Biography

Jack Prelutsky is an American writer of children's poetry. He lives in Seattle, Washington with his wife, Carolynn.

Early Life

Jack Prelutsky was born on September 8, 1940 in Brooklyn, New York to Charles, an electrician, and Dorothea, a homemaker. While he was still a baby, a fire burned his family's apartment and he was saved by his Uncle Charlie, who was a stand up comic who played the Borscht Belt. He was poor growing up, and he said he was "...a sensitive kid in a working class neighborhood. I got beat up a lot. I was a skinny kid with a big mouth. A bad combination."

He attended local public schools in the Bronx, hated the experience, and was bored in class. Prelutsky claims to have hated poetry when he was younger. He stated that "sometime in elementary school I had a teacher who, in retrospect, did not like poetry herself. She was determined to inflict her views on her captives. The syllabus told her she had to recite a poem once a week. She would pick a boring poem from a boring book and read it in a boring voice, looking bored while she was doing it."

After teachers discovered he had musical talents, they suggest he attend The High School of Music & Art. While there, he was happy and was able to train his beautiful singing voice and even took part in the musicals. He graduated in 1958, and went on to Hunter College for two years. He studied philosophy, psychology, and flunked English three times before dropping out.

Before becoming a writer, he worked odd jobs including driving a cab, moving furniture, busboy, potter, woodworker, and door-to-door salesman. In the late 1960's, he was working in a bookstore in Greenwich Village and singing in coffeehouses, and while doing the latter he met Bob Dylan, became friends, and Dylan even stated that Prelutsky sounded "like a cross between Woody Guthrie and Enrico Caruso".

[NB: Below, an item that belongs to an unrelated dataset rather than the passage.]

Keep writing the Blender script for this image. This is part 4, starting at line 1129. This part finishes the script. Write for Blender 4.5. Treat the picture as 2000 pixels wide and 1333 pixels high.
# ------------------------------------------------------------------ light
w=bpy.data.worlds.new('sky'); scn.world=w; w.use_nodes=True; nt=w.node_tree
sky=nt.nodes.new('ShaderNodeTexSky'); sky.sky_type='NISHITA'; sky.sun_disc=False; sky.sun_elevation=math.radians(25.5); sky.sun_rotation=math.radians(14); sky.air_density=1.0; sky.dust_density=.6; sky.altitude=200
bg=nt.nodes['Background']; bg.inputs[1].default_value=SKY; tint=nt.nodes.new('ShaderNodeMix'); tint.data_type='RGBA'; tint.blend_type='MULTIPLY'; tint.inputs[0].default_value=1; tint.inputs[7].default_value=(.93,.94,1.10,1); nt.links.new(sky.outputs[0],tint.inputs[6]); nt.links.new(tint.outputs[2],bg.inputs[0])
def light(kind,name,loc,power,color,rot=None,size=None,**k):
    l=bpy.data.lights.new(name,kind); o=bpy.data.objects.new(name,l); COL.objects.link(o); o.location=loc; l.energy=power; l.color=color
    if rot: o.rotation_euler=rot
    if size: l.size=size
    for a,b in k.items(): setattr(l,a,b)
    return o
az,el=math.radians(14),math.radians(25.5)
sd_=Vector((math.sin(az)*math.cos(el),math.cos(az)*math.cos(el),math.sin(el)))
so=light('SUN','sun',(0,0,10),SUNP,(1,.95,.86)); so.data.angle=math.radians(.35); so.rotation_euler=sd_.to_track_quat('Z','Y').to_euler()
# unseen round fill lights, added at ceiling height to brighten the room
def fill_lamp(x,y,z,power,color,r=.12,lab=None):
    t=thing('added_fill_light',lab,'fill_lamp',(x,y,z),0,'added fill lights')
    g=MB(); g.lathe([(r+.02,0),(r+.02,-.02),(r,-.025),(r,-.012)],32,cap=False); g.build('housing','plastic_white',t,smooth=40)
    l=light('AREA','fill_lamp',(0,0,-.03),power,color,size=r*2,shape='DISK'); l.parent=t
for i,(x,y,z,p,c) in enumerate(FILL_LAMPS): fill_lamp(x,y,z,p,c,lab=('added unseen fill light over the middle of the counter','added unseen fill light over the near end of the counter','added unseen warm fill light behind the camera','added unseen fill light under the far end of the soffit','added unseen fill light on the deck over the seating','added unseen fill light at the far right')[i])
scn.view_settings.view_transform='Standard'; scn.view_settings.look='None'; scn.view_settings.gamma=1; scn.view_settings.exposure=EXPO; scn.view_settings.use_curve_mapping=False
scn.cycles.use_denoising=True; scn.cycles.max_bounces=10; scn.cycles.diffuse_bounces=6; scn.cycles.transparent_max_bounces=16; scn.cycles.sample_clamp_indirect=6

Prelutsky also loved to draw imaginary animals, and a friend of his encouraged him to send it to a publisher in New York. He wrote poems to go with the drawings last minute. He met with Susan Hirshman, and was amazed when they wanted his work; not the drawings that took six months to draw, but the poems which took two hours. He was 24 at the time, and the poems appeared in his first book, A Gopher in the Garden and Other Animal Poems. Hirshman told him he was a natural poet, published his book, and remained his editor until she retired 37 years later.